ピリプ兄弟は暴行を受けている間,食べ物がない高齢の姉妹たちや,自分の家族の安全について大きな声で祈りました。そして,エホバに仕えて幸福な日々を過ごせたことへの感謝についても祈りました。監房に戻った後も,自分たちが危険な人物ではないことを兵士たちが理解してくれるように祈り続けました。兄弟たちは看守たちに伝道することにし,2日後には各時間帯を担当する看守たち全てに伝えることができました。さらに,同じ監房の人が聖書のメッセージに関心を示し,それを伝えてくれた兄弟たちに感謝しました。3月27日,兄弟たちとその男性は解放されました。

ブチャに住むスビトラーナという独身の姉妹は,戦闘地域から2週間出ることができませんでした。姉妹はこう述べています。「エホバが与えてくださる心の平和の大切さを今までになく感じています。神からの平和があれば何をすべきかがいつも分かるというわけではありませんが,先行きが見えない時にはエホバに全面的に頼ります」。

ウクライナの比較的安全な場所に向かっている時,スビトラーナ姉妹は1人の女性とそのおいに伝道しました。3人はより安全な地域に到着した時,エホバの証人の家族に温かく迎えられました。その家族は,姉妹だけでなく,その女性やおいも家に泊めました。次の日,女性は会衆の集会に出席できるかを尋ね,聖書や出版物が欲しいと言いました。姉妹はその女性と連絡を取り続けています。

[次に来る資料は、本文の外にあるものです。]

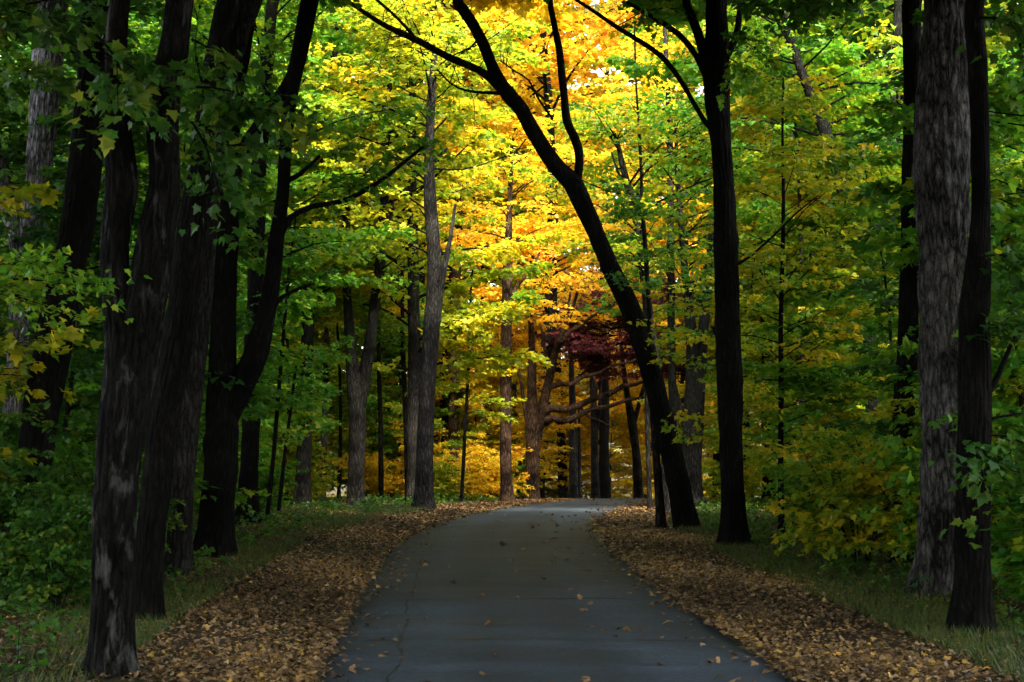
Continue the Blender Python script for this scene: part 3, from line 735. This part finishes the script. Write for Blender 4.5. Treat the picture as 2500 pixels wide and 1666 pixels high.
tree('maple_tree', 'broad multi-stemmed dark trunk just behind the leaning black trunk', 'tree',
     [[(1588, 1148, 52), (1590, 1050, 46), (1594, 950, 46), (1598, 860, 46), (1590, 780, 28), (1582, 700, 22), (1572, 600, 17), (1560, 450, 12), (1552, 300, 8)],
      [(1604, 880, 34), (1612, 800, 28), (1620, 720, 24), (1628, 620, 18), (1640, 480, 13)], [(1580, 990, 22), (1560, 930, 16), (1548, 880, 12), (1540, 800, 8)]], d=40, bark='ashen', up=16, short='the multi-stemmed trunk',
     crowns=[dict(col='green', zlo=7, zhi=14, R=3.6, n=30, per=8, leaf=26, size=.14, bias=.1)])
tree('maple_tree', 'pale slender trunk curving down into the leaning black trunk from upper right', 'tree',
     [[(1532, 1120, 22), (1528, 1000, 22), (1515, 900, 22), (1500, 800, 22), (1488, 700, 22), (1476, 600, 22), (1462, 500, 20), (1446, 440, 18), (1428, 370, 14), (1418, 320, 8)]], d=36, bark='ashen',
     branches=[[(1440, 430, 8), (1420, 395, 6), (1405, 350, 4)], [(1468, 540, 8), (1474, 440, 8), (1470, 320, 7), (1462, 200, 5), (1458, 60, 4)]],
     crowns=[dict(col='lime', zlo=6.5, zhi=12.5, R=2.8, n=24, per=8, leaf=24, size=.13)], short='the pale slender trunk')
tree('maple_tree', 'straight slim grey trunk left of the thick black one, bare to half height', 'tree',
     [[(1552, 1130, 22), (1548, 1000, 20), (1544, 850, 19), (1542, 700, 18), (1541, 550, 17), (1540, 400, 16), (1538, 280, 14), (1532, 150, 11), (1525, 20, 8)]], d=44, bark='ashen', up=17,
     crowns=[dict(col='yellow', zlo=8, zhi=16.5, R=3.6, n=28, per=8, leaf=26, size=.15)])
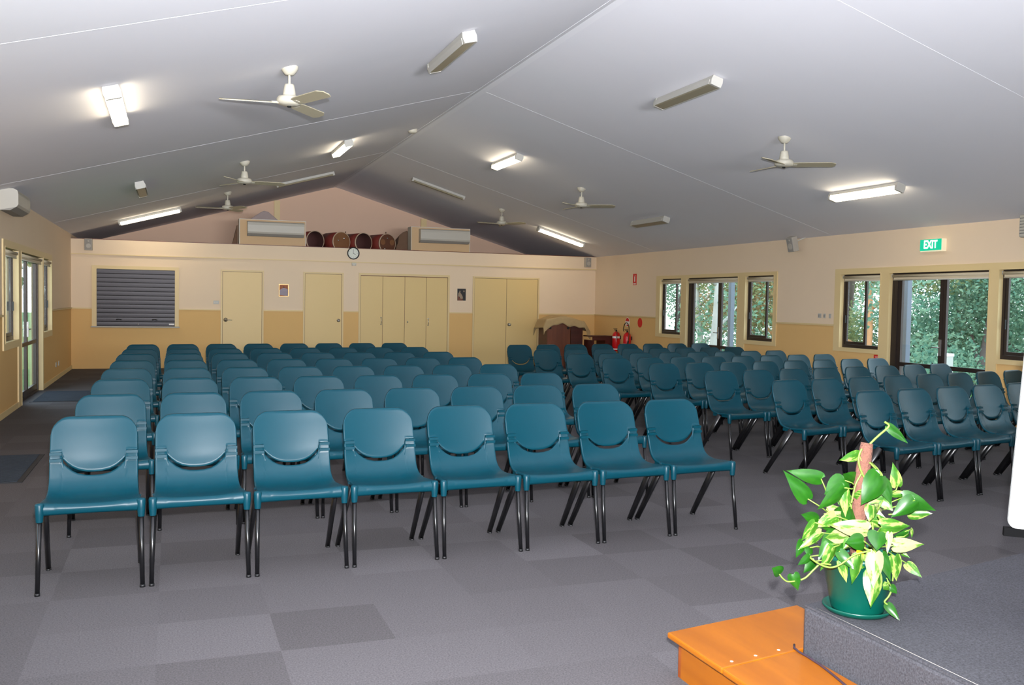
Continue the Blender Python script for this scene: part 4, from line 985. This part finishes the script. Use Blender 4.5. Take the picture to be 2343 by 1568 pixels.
for z, rows in ((zA, [
    (1355, 115, 1565, 300, .42, 'g', -.02, None), (1040, 420, 845, 482, .5, 'v', -.02, (1075, 600)), (640, 672, 275, 588, .42, 'g', -.03, (700, 850)), (500, 885, 255, 585, .46, 'g', -.05, (740, 1050)),
    (890, 690, 682, 832, .78, 'g', -.05, (1010, 760)), (1008, 700, 882, 632, .7, 'g', .0, (1060, 760)), (884, 768, 625, 1022, .5, 'g', -.08, (1000, 770)), (888, 790, 905, 1085, .44, 'v', -.07, (980, 900)),
    (1115, 840, 970, 855, .8, 'v', -.02, (1100, 950)), (1270, 640, 1085, 955, .72, 'g', -.09, (1170, 500)), (1300, 690, 1400, 945, .6, 'g', -.06, (1230, 560)), (1448, 748, 1415, 508, .54, 'v', -.02, (1380, 820)),
    (1395, 835, 1590, 828, .42, 'v', .02, (1250, 900)), (1500, 870, 1862, 1022, .5, 'g', -.03, (1250, 950)), (1630, 900, 1388, 1085, .62, 'g', -.07, (1300, 1000)), (1568, 1035, 1812, 1042, .62, 'v', .04, (1350, 1050)),
    (1180, 960, 1160, 1125, .8, 'v', -.05, None), (1290, 900, 1400, 1010, .9, 'v', -.04, None), (612, 1105, 438, 1048, .62, 'g', .0, (800, 1150)), (795, 1065, 570, 1190, .55, 'v', -.06, (1000, 1150)),
    (578, 1135, 450, 1340, .56, 'v', -.08, (760, 1190)), (1130, 1215, 735, 1180, .5, 'w', -.12, (1150, 1300)), (1280, 1180, 1605, 1180, .56, 'v', -.11, (1180, 1260)), (1240, 1232, 1232, 1430, .95, 'g', -.13, None),
    (1090, 1330, 900, 1345, .85, 'g', -.14, (1160, 1420)), (1410, 1375, 1745, 1365, .48, 'w', -.12, (1200, 1400)), (450, 1335, 385, 1510, .58, 'g', -.02, None), (640, 1240, 410, 1430, .36, 'v', -.05, (780, 1260)),
    (520, 1400, 500, 1490, .9, 'g', -.05, None), (830, 1060, 860, 1200, .7, 'v', .02, None), (770, 1230, 690, 1370, .5, 'g', .0, None), (1560, 1250, 1400, 1290, .6, 'g', .02, None), (1600, 1200, 1600, 1300, .4, 'v', .03, None),
    (930, 900, 960, 1080, .5, 'v', -.01, None), (700, 980, 820, 970, .6, 'w', -.01, None), (1180, 580, 1200, 640, .9, 'g', .03, None)]),
  (zB, [
    (603, 498, 458, 608, .5, 'g', -.09, None), (660, 560, 530, 705, .72, 'g', -.06, None), (840, 350, 700, 545, .62, 'g', -.1, (1000, 350)), (890, 385, 768, 692, .52, 'v', -.1, (980, 330)),
    (960, 440, 1145, 662, .52, 'g', -.14, (1100, 380)), (985, 560, 1055, 830, .46, 'v', -.12, (1080, 480)), (1200, 490, 1150, 852, .5, 'v', -.15, (1250, 430)), (1400, 455, 1385, 882, .52, 'w', -.18, (1350, 380)),
    (1480, 470, 1592, 808, .42, 'g', -.15, (1400, 400)), (1640, 500, 1680, 812, .6, 'v', -.12, (1500, 420)), (1395, 690, 1380, 1120, .6, 'v', -.16, (1400, 600)), (1785, 585, 1968, 752, .55, 'v', -.04, (1600, 500)),
    (1590, 860, 1675, 955, .9, 'g', -.1, None), (1545, 1080, 1695, 1272, .52, 'g', -.12, None), (400, 718, 465, 925, .72, 'g', -.12, None), (255, 700, 160, 655, .8, 'g', -.12, None),
    (1720, 455, 1822, 520, .5, 'v', .0, None), (1575, 215, 1545, 470, .34, 'w', -.14, None), (1500, 600, 1600, 700, .5, 'g', -.1, None), (1100, 300, 1010, 420, .8, 'v', -.06, None), (600, 400, 620, 480, .8, 'g', -.02, None),
    (1300, 500, 1260, 640, .6, 'v', -.1, None), (1560, 840, 1500, 900, .9, 'v', -.11, None)])):
    for bx, by, tx, ty, w, k, dd, st in rows:
        B_ = pp(*z(bx, by), dd); T_ = pp(*z(tx, ty), dd-random.uniform(.0, .05))
        S_ = pp(*z(*st), dd*.3) if st else B_*.75+Vector((0, 0, .24))*.25 if (B_-Vector((0, 0, .3))).length < .25 else None
        leaf(B_, T_, w, M['leaf'+k], roll=random.uniform(-.35, .35), fold=random.uniform(.15, .45), droop=random.uniform(.05, .3), stem_to=S_)
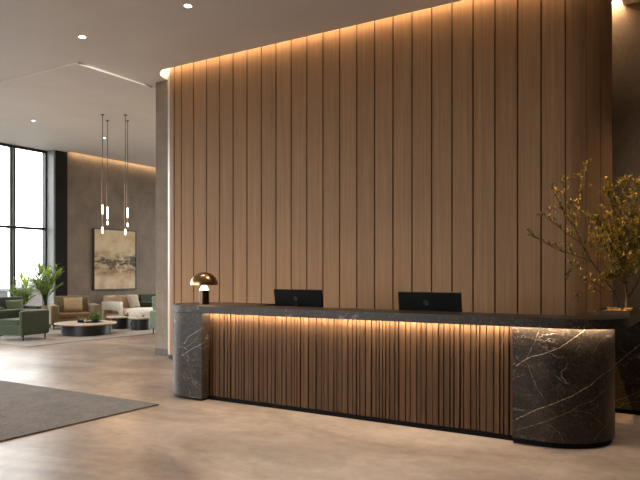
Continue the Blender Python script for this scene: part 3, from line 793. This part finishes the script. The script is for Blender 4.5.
# palms by the window
def palm(loc, label, pot_r, pot_h, potm, stems, broad, seed, hscale):
    t = thing('potted_palm', label, 'potted plant', loc, 0, 'potted palms by the window')
    b = new(); lathe(b, [(0, 0), (pot_r * .72, 0), (pot_r * .78, .01), (pot_r, pot_h - .01), (pot_r * .98, pot_h), (pot_r * .88, pot_h), (pot_r * .86, pot_h - .05), (0, pot_h - .05)], 28); obj('pot', b, potm, t)
    b = new(); lathe(b, [(0, pot_h - .049), (pot_r * .85, pot_h - .049), (pot_r * .8, pot_h - .04), (0, pot_h - .035)], 20); obj('soil', b, 'soil', t)
    bs, bl_ = new(), new(); lay = bl_.faces.layers.float.new('tone'); q = random.Random(seed)
    for k in range(stems):
        a = k * 2.399 + q.uniform(-.3, .3); out = q.uniform(.22, .4) * hscale; hgt = q.uniform(.55, 1.15) * hscale
        P = []
        for s in range(13):
            u = s / 12
            P.append(Vector((math.cos(a) * out * u ** 1.5 + q.uniform(-.004, .004), math.sin(a) * out * u ** 1.5, pot_h - .04 + hgt * (u * 1.12 - .22 * u ** 3))))
        tube(bs, P, .008, .002, 5)
        for s in range(5, 13):
            d = (P[min(s + 1, 12)] - P[s - 1]).normalized(); side = d.cross(Vector((0, 0, 1))).normalized()
            for g in (-1, 1):
                leaf(bl_, P[s], d * .7 + side * g * .75 + Vector((0, 0, q.uniform(-.35, .1))), Vector((0, 0, 1)), q.uniform(.16, .26) * hscale, .034 * hscale + .008, q.random(), lay)
    for k in range(broad):
        a = q.uniform(0, 6.28); top = Vector((math.cos(a) * .1, math.sin(a) * .1, pot_h + hscale * q.uniform(.55, .95)))
        tube(bs, [Vector((0, 0, pot_h - .04)), top * .6 + Vector((0, 0, pot_h * .3)), top], .008, .005, 5)
        leaf(bl_, top, Vector((math.cos(a) * .25, math.sin(a) * .25, 1)), Vector((-math.sin(a), math.cos(a), 0)).cross(Vector((0, 0, 1))), q.uniform(.3, .42) * hscale, .12 * hscale, q.uniform(.6, 1), lay)
    obj('stems', bs, 'leaf_palm', t); obj('foliage', bl_, 'leaf_palm', t, 0); return t
palm((-15.62, 10.96, 0), 'tall green palm in a taupe pot at the window end beside the dark column', .15, .62, 'pot_taupe', 26, 8, 4, 1.12)
palm((-15.6, 10.3, 0), 'shorter green palm in a grey pot behind the dark green armchair', .14, .5, 'pot_grey', 22, 6, 9, .86)

# painting
pt = thing('painting', 'abstract beige and black painting in a thin black frame on the stucco wall', 'painting', (XP, 13.66, 1.915), R(90))
b = new(); w, h = .83, .935
for x0, x1, z0, z1 in ((-w, w, h - .03, h), (-w, w, -h, -h + .03), (-w, -w + .03, -h + .03, h - .03), (w - .03, w, -h + .03, h - .03)): box(b, x0, x1, -.055, -.001, z0, z1)
obj('frame', b, 'frame_black', pt, 0)
b = new(); box(b, -w + .031, w - .031, -.04, -.002, -h + .031, h - .031); obj('canvas', b, 'abstract_art', pt, 0)

# pendants
def pendant(px, py, ztop, ys_, label):
    p = at_z(px, py, ZL); d = (p - Vector((0, 0, CZ))).dot(FW)
    Z = lambda y: CZ + (HOR - y) / FPX * d - ZL
    t = thing('pendant_light', label, 'pendant light', (p.x, p.y, ZL), 0, 'slim pendant lights over the lounge')
    b = new(); lathe(b, [(0, -.012), (.034, -.012), (.038, -.006), (.038, 0), (0, 0)], 20); obj('canopy', b, 'metal_dark', t)
    b = new(); cyl(b, (0, 0, Z(ys_[0])), (0, 0, -.01), .007, n=6); obj('cord', b, 'leg_black', t)
    b = new(); cyl(b, (0, 0, Z(ys_[1])), (0, 0, Z(ys_[0])), .017, n=12); obj('tube', b, 'copper', t)
    if ys_[2]:
        b = new(); cyl(b, (0, 0, Z(ys_[2])), (0, 0, Z(ys_[1])), .018, n=12); obj('light_rod', b, 'pendant_glow', t)
    y2 = ys_[2] or ys_[1]
    b = new(); cyl(b, (0, 0, Z(ys_[3])), (0, 0, Z(y2)), .008, n=8); obj('lower_stem', b, 'copper', t)
    b = new(); zt_, zb = Z(ys_[3]), Z(ys_[4]); lathe(b, [(0, zb), (.014, zb + .006), (.019, zb + .03), (.019, zt_ - .02), (.012, zt_), (0, zt_)], 14); obj('bulb', b, 'pendant_glow', t)
    point('pendant_bulb', (p.x, p.y, ZL + Z(ys_[4]) - .06), 4, rad=.03)
pendant(102.5, 114.5, 0, (180, 205, 214, 227, 233.5), 'leftmost slim copper pendant, hanging lowest at the left of the cluster')
pendant(107.5, 120.5, 0, (184, 207, 219, 221, 225), 'second slim copper pendant from the left, with a short round bulb')
pendant(125.3, 115.0, 0, (184, 229, None, 229.2, 235), 'long unbroken slim pendant ending over the middle of the painting')
pendant(127.6, 120.7, 0, (184, 208, 217.5, 223, 227), 'rightmost slim copper pendant, with a small round bulb')

# ------------------------------------------------------------------ world + render look
wd = bpy.data.worlds.new('world'); S.world = wd; wd.use_nodes = True
nt = wd.node_tree; bg = nt.nodes['Background']
tc = nt.nodes.new('ShaderNodeTexCoord'); sp = nt.nodes.new('ShaderNodeSeparateXYZ'); rp_ = nt.nodes.new('ShaderNodeValToRGB')
nt.links.new(tc.outputs['Generated'], sp.inputs[0]); nt.links.new(sp.outputs[2], rp_.inputs['Fac'])
e = rp_.color_ramp.elements
e[0].position = 0.0; e[0].color = (.74, .75, .76, 1); e[1].position = .06; e[1].color = (.96, .955, .945, 1)
nt.links.new(rp_.outputs['Color'], bg.inputs['Color']); bg.inputs['Strength'].default_value = 3.6
S.view_settings.view_transform = 'Standard'; S.view_settings.look = 'None'; S.view_settings.gamma = 1
S.view_settings.exposure = 1.4
S.cycles.use_denoising = True
S.cycles.max_bounces = 10; S.cycles.diffuse_bounces = 6; S.cycles.sample_clamp_indirect = 6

2022年4月12日の時点でのウクライナからの報告は以下の通りです。これは地元の兄弟たちからの信頼できる情報に基づいています。とはいえ,ウクライナ全体で連絡を取り合うことが難しくなっているため,実際の数字はこれより高くなる可能性があります。

兄弟姉妹への影響

  • 28人の伝道者が亡くなった。

  • 48人の伝道者が負傷。

  • 4万778人の伝道者が比較的安全な地域に避難。

  • 278軒の家屋が全壊。

  • 268軒の家屋に大きな被害。

  • 746軒の家屋に小さな被害。

  • 1棟の王国会館が全壊。

  • 9棟の王国会館に大きな被害。

  • 26棟の王国会館に小さな被害。

救援活動

  • ウクライナで27の災害救援委員会(DRC)が活動している。

  • DRCの援助を受け,4万1974人の伝道者が一時避難先を見つけた。

  • 1万8097人の伝道者が国外に避難し,仲間の兄弟姉妹の助けを受けている。